<<<<
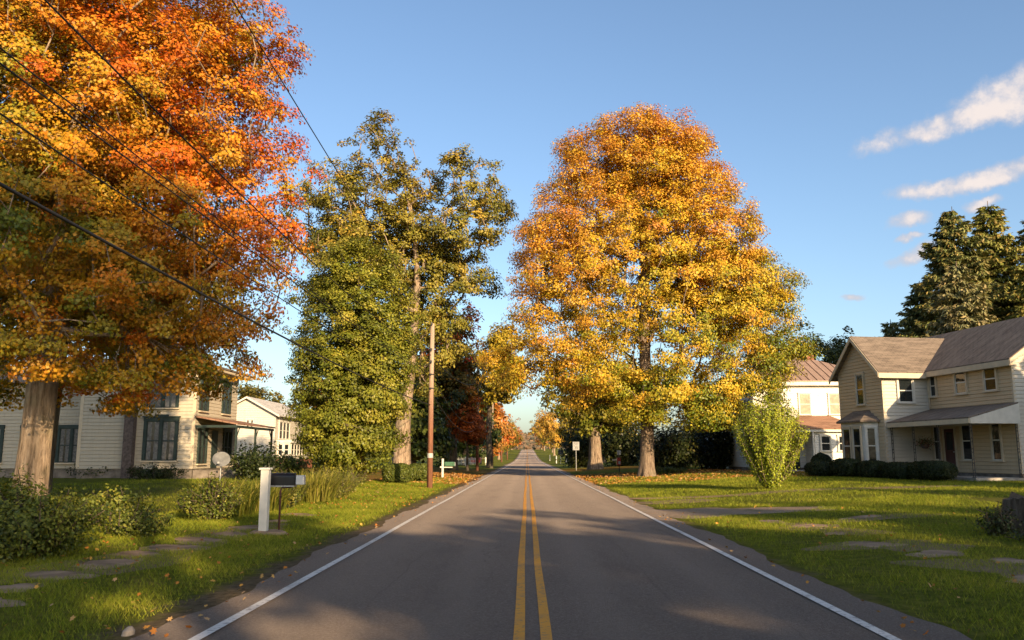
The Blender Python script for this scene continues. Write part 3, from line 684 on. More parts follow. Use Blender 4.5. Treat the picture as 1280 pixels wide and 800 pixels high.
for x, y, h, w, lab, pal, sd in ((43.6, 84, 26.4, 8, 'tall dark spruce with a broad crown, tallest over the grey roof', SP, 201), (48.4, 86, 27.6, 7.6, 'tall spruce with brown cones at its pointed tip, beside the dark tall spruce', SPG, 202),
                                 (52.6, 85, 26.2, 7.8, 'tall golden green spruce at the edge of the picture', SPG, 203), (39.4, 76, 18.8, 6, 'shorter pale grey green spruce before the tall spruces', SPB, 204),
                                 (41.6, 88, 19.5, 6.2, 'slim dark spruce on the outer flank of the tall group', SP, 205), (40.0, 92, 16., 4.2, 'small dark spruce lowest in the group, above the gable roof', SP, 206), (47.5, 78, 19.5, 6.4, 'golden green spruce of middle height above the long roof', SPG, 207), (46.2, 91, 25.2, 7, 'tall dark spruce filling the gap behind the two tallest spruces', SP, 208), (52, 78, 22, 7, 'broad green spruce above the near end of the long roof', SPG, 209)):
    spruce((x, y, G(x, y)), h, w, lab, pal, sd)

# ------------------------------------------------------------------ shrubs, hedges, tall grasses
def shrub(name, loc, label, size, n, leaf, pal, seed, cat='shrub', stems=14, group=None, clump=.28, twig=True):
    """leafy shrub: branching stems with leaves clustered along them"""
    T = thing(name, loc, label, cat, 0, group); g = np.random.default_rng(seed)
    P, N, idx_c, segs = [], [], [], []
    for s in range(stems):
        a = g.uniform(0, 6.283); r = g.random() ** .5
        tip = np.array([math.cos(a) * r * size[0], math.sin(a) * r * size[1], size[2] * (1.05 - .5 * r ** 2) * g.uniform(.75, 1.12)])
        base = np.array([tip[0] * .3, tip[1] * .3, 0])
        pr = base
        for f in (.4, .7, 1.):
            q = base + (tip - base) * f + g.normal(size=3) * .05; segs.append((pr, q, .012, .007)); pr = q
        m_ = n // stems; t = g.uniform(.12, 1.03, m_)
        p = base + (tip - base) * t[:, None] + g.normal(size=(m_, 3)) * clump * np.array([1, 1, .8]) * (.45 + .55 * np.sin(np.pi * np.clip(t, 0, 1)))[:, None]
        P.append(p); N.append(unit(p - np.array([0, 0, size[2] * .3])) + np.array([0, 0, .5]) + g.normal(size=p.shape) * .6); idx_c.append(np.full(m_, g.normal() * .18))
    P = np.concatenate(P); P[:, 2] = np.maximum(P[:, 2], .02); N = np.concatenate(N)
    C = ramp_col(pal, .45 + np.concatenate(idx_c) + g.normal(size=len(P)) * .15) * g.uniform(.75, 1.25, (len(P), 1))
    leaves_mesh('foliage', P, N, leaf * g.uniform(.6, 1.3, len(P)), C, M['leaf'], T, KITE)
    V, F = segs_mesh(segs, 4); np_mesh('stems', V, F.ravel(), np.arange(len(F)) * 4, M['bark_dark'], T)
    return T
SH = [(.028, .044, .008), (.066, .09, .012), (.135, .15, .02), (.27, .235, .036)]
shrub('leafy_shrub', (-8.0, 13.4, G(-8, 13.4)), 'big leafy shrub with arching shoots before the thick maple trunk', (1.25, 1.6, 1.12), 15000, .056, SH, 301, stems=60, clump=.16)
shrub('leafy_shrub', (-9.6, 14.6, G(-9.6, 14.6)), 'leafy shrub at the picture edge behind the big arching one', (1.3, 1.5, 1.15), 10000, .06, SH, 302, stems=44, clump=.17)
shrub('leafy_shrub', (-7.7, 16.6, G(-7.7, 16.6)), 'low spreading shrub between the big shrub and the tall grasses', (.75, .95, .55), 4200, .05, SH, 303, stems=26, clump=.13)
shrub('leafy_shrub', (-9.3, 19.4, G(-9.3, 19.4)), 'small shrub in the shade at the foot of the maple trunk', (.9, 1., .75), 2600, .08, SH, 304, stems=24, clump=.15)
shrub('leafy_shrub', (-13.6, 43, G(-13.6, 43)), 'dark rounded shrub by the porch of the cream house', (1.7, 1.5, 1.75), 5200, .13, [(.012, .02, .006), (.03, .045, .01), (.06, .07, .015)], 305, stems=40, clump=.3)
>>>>
Challenge ▸ Return only the lines from the start of the data through the line that contains "spruce((x, y, G(x, y)), h, w, lab, pal, sd)", please, copying them exactly and omitting all pictures.

The completed task ▸
The Blender Python script for this scene continues. Write part 3, from line 684 on. More parts follow. Use Blender 4.5. Treat the picture as 1280 pixels wide and 800 pixels high.
for x, y, h, w, lab, pal, sd in ((43.6, 84, 26.4, 8, 'tall dark spruce with a broad crown, tallest over the grey roof', SP, 201), (48.4, 86, 27.6, 7.6, 'tall spruce with brown cones at its pointed tip, beside the dark tall spruce', SPG, 202),
                                 (52.6, 85, 26.2, 7.8, 'tall golden green spruce at the edge of the picture', SPG, 203), (39.4, 76, 18.8, 6, 'shorter pale grey green spruce before the tall spruces', SPB, 204),
                                 (41.6, 88, 19.5, 6.2, 'slim dark spruce on the outer flank of the tall group', SP, 205), (40.0, 92, 16., 4.2, 'small dark spruce lowest in the group, above the gable roof', SP, 206), (47.5, 78, 19.5, 6.4, 'golden green spruce of middle height above the long roof', SPG, 207), (46.2, 91, 25.2, 7, 'tall dark spruce filling the gap behind the two tallest spruces', SP, 208), (52, 78, 22, 7, 'broad green spruce above the near end of the long roof', SPG, 209)):
    spruce((x, y, G(x, y)), h, w, lab, pal, sd)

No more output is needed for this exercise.